Exercise objective
Could you quote, exactly as they stand, the lines running from the one with "for i, (x, y, c_)" to the final line of the material?

Collected data

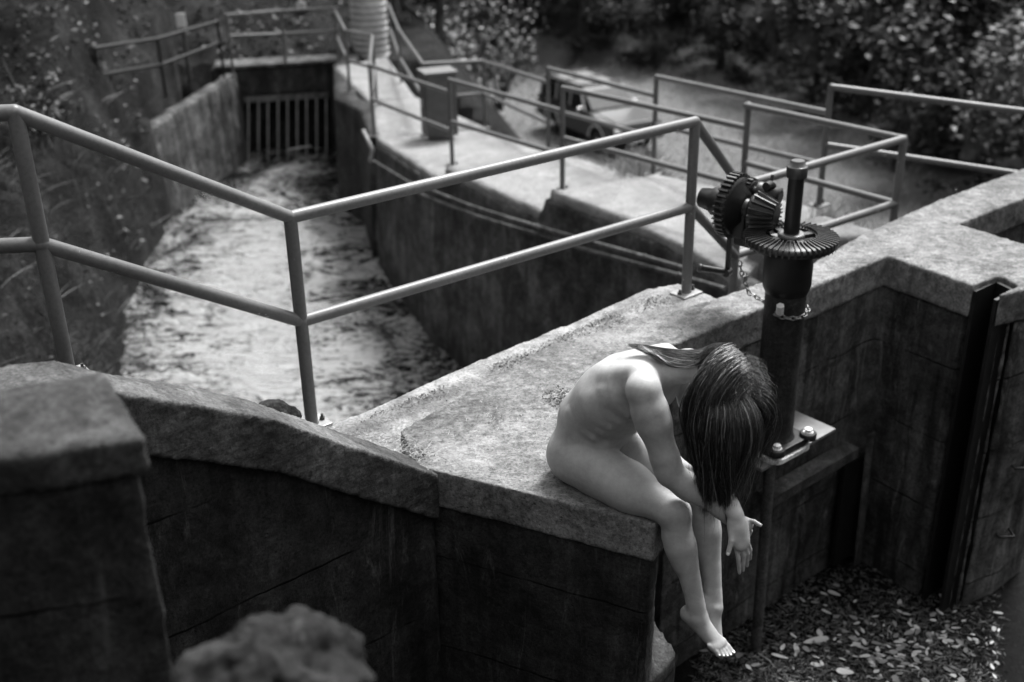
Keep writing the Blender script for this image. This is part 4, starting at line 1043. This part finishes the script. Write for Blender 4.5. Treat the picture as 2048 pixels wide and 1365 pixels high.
# locks lying over the nape and upper back
for i in range(1100):
    u_ = rh.random(); w_ = rh.gauss(0, 1)
    r0, _ = pushout(SKC + (hup * rh.uniform(-.5, .5) - hfc * 1.0 + LF * rh.uniform(-.55, .4)) * .02, 1.02)
    o = rh.uniform(-.05, .13)
    if i % 4: qv = rh.random(); p1 = sag(1392 + rh.uniform(-8, 8), 710 + 40 * qv, -.02 - .05 * qv) ; p2 = sag(1335 + rh.uniform(-6, 6), 696 + 46 * qv, .0 - .07 * qv); p3 = sag(1268 + 34 * qv ** 3 + rh.uniform(-14, 10), 689 + rh.uniform(-2, 4) + 14 * qv ** 3, -.02 - .03 * qv)
    else: p1 = sag(1385, 742 + rh.uniform(-4, 8), -.04); p2 = sag(1345 + rh.uniform(-4, 8), 745 + rh.uniform(-8, 10), -.06); p3 = sag(1308 + rh.uniform(-5, 8), 702 + rh.uniform(-4, 12), -.03)
    P = []
    ctrl = [r0, p1, p2, p3]
    for k in range(19):
        t = k / 18; b = [(1 - t) ** 3, 3 * t * (1 - t) ** 2, 3 * t * t * (1 - t), t ** 3]; P.append(sum((ctrl[j] * b[j] for j in range(4)), Vector()))
    hb.strand(P, rh.uniform(.0004, .0009))
# fly-aways
for i in range(300):
    rootd = (hup * rh.uniform(.5, 1) + hfc * rh.uniform(-.3, 1) + LF * rh.uniform(-.8, .8)); root, _ = pushout(SKC + rootd.normalized() * .02, 1.03)
    P = []; ph = rh.uniform(0, 6.28); amp = rh.uniform(.01, .035); d = (rootd.normalized() + FW * .4).normalized()
    for k in range(14):
        t = k / 13; P.append(root + d * (t * rh.uniform(.045, .075)) + FW * amp * t * math.sin(ph + 5 * t) + LF * amp * t * math.cos(ph + 5 * t) - Z * t * t * .06)
    hb.strand(P, .00045)
hb.build('hair', M['hair'], person)
m = MB(); m.ball((0, 0, 0), 1, 40); m.v = [SKC + hup * v.x * .097 + hfc * v.y * (.093 if v.y < 0 else .082) + LF * v.z * .075 + hup * .002 for v in m.v]
scalp = m.build('scalp_hair', plain('scalp', .05, .5, .4, bump=0), person)

# ------------------------------------------------------------------ vegetation
def cards(P, size, rng, up_bias=.35, aspect=.55, thick=None):    # leaf quads round the given points
    n = len(P); a = rng.normal(size=(n, 3)); a[:, 2] *= up_bias; a /= np.linalg.norm(a, axis=1)[:, None]
    b = rng.normal(size=(n, 3)); b -= (b * a).sum(1)[:, None] * a; b /= np.linalg.norm(b, axis=1)[:, None]; nn = np.cross(a, b)
    s_ = size * rng.uniform(.6, 1.3, n)[:, None]; w = b * s_ * aspect * .5
    v = np.stack([P, P + a * s_ * .5 + w + nn * s_ * .08, P + a * s_, P + a * s_ * .5 - w + nn * s_ * .08], 1).reshape(-1, 3)
    f = np.arange(n * 4).reshape(n, 4); return v, f
def npmesh(name, v, f, mat, parent=None, base=None, smooth=False):
    o0 = np.array(wloc(parent)) if parent is not None else np.array(base if base is not None else (0, 0, 0))
    me = bpy.data.meshes.new(name); me.from_pydata((np.asarray(v) - o0).tolist(), [], np.asarray(f).tolist()); me.materials.append(mat)
    if smooth: me.polygons.foreach_set('use_smooth', [True] * len(me.polygons))
    o = bpy.data.objects.new(name, me); COL.objects.link(o)
    if parent is not None: o.parent = parent
    else: o.location = Vector(o0)
    return o
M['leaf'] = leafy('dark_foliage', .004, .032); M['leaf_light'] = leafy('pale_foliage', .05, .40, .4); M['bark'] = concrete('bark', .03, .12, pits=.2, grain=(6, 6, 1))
def tree_proto(seed, H, rad, nleaf, size, crown_lo, mat, conifer=False):
    rng = np.random.default_rng(seed); rr = random.Random(seed)
    root = bpy.data.objects.new('tree', None); COL.objects.link(root)
    m = MB(); lean = Vector((rr.uniform(-.06, .06), rr.uniform(-.06, .06), 1)); pts = [lean * (H * k / 8) + Vector((rr.uniform(-.1, .1), rr.uniform(-.1, .1), 0)) * (k > 0) for k in range(9)]; pts[0].z = -.6
    m.sweep(pts, [.22 * H / 10 * (1 - .85 * k / 8) + .02 for k in range(9)], 9)
    cl = []
    for i in range(26 if not conifer else 60):
        t = crown_lo + (1 - crown_lo) * (i + rr.random()) / (26 if not conifer else 60); h = t * H; a = rr.uniform(0, 6.28)
        q = (t - crown_lo) / (1 - crown_lo)
        L = rad * ((1.02 - q) if conifer else (math.sin(math.pi * min(1, .18 + .82 * q)) * .9 + .2)) * rr.uniform(.6, 1.1)
        s0 = lean * h; e = s0 + Vector((math.cos(a) * L, math.sin(a) * L, (-.15 if conifer else .35) * L)); m.sweep([s0, s0 + (e - s0) * .5 + Z * .1 * L, e], [.05 * H / 10, .03 * H / 10, .012], 5)
        for k in range(4 if not conifer else 5):
            t2 = .35 + .65 * rr.random(); cl.append((s0 + (e - s0) * t2, rad * (.22 if not conifer else .13) * rr.uniform(.7, 1.3)))
    m.build('trunk', M['bark'], root)
    C_ = np.array([tuple(c[0]) for c in cl]); S_ = np.array([c[1] for c in cl]); pick = rng.integers(0, len(cl), nleaf)
    d = rng.normal(size=(nleaf, 3)); d /= np.linalg.norm(d, axis=1)[:, None]; P = C_[pick] + d * (S_[pick] * rng.uniform(.3, 1.1, nleaf))[:, None] * np.array([1, 1, .65])
    v, f = cards(P, size, rng); npmesh('crown', v, f, mat, root); return root
def place(root, x, y, z, sc, rz, first, label, cat, group, name):
    o = root if first else root.copy()
    if not first:
        COL.objects.link(o)
        for ch_ in list(root.children): c2_ = ch_.copy(); COL.objects.link(c2_); c2_.parent = o
    o.location = (x, y, z); o.scale = (sc, sc, sc); o.rotation_euler = (0, 0, rz); tag(o, label, cat, group); return o
pA = tree_proto(1, 6.5, 2.6, 7500, .19, .0, M['leaf']); pA.name = 'broadleaf_tree'
pB = tree_proto(2, 9, 2.9, 9000, .17, .0, M['leaf'], True); pB.name = 'conifer_tree'
pC = tree_proto(5, 5.5, 2.7, 7000, .20, .0, M['leaf']); pC.name = 'broadleaf_tree'
pos = [(-7, 50), (-3.5, 48.5), (0, 48), (3, 47.6), (6, 46.5), (8.3, 44.5), (9.6, 41.5), (10.6, 38.6), (11.4, 35.8), (12.2, 33), (13, 30.2), (13.9, 27.4), (14.8, 24.6), (16, 21.6), (17.4, 18.5), (19, 15.5),
       (-5, 53), (-1.5, 52.5), (2, 52), (5, 51.5), (8.5, 49.5), (11.5, 46), (13, 42.5), (14, 39), (15, 35.5), (16, 32), (17, 28.5), (18.3, 25)]
used = {}
TL = [('dark broadleaf tree in the mass beyond the low field', 'dark broadleaf trees beyond the field'), ('dark conifer in the mass beyond the low field', 'dark conifers beyond the field')]
def forest(P_, labels, zoff=0, sc0=1.0):
    for i, (x, y) in enumerate(P_):
        k = [0, 1, 2, 0, 2, 1][i % 6]; p = (pA, pB, pC)[k]; j = 1 if k == 1 else 0
        place(p, x, y, ground(x, y) + zoff, sc0 * rnd.uniform(.85, 1.2), rnd.uniform(0, 6.28), k not in used, labels[j][0], 'tree', labels[j][1], p.name); used[k] = 1
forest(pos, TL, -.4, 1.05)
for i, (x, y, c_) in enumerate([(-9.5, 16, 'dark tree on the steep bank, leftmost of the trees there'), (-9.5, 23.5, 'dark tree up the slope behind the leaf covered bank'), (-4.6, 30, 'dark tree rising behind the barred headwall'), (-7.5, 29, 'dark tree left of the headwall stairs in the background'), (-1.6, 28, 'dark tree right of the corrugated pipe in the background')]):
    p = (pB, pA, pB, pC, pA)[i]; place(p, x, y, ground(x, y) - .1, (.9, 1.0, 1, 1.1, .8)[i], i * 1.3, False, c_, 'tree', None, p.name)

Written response
for i, (x, y, c_) in enumerate([(-9.5, 16, 'dark tree on the steep bank, leftmost of the trees there'), (-9.5, 23.5, 'dark tree up the slope behind the leaf covered bank'), (-4.6, 30, 'dark tree rising behind the barred headwall'), (-7.5, 29, 'dark tree left of the headwall stairs in the background'), (-1.6, 28, 'dark tree right of the corrugated pipe in the background')]):
    p = (pB, pA, pB, pC, pA)[i]; place(p, x, y, ground(x, y) - .1, (.9, 1.0, 1, 1.1, .8)[i], i * 1.3, False, c_, 'tree', None, p.name)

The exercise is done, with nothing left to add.